Amazon AWS is 10 times bigger than the next 14 competitors combined. [0] Amazon's unused network capacity is likely far larger than any other single provider's total available capacity, possibly with the exception of Azure.

If it's expensive for Amazon to have multiple Tbps of unused capacity, imagine how expensive it is for any other provider. To match the absolute spare bandwidth of Amazon having only 1/10 extra network capacity, another cloud provider might need to have keep its network utilization at only 5%. Maintaining a network capable of serving over 20x your current utilization "just in case of DDoS" is bloody expensive.
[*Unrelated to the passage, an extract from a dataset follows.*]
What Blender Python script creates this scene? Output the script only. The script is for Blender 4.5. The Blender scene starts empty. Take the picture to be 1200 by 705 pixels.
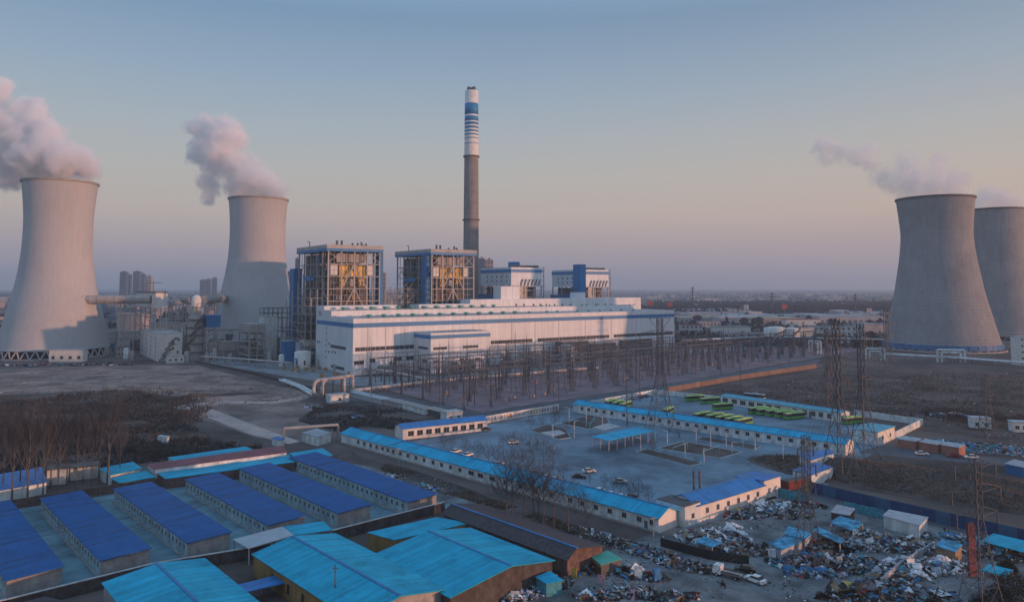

[0] http://www.businessinsider.com/nobody-gets-fired-for-buying-...


Google's SDN is seriously massive. Petabit of bisectional bandwidth:

http://googlecloudplatform.blogspot.com/2015/06/A-Look-Insid...

One major difference between Google and AWS is that Google will carry your packets between data centers on its backbone by default. Google will also carry packets as close to the customer as possible, whereas AWS will dump it off as quickly as possible.

So, even between Google Cloud and AWS it's not an apples to apples comparison.


Thanks for that. I knew Google has scary, massive bandwidth but didn't realize it was shared between their internal operations and their cloud platform.


beauty of SDN :)


Again, I think you are _dramatically_ underestimating the size of these networks.


A lot of the time ddos also depends on number of locations, because typically only one customer is attacked, and typically that one customer is only in a few location.

Also, I'm not sure I buy the argument Amazon has small unused capacity in absolute value, relative maybe. They could also have 5% across 23 locations so if your application is distributed it can have even better resiliency.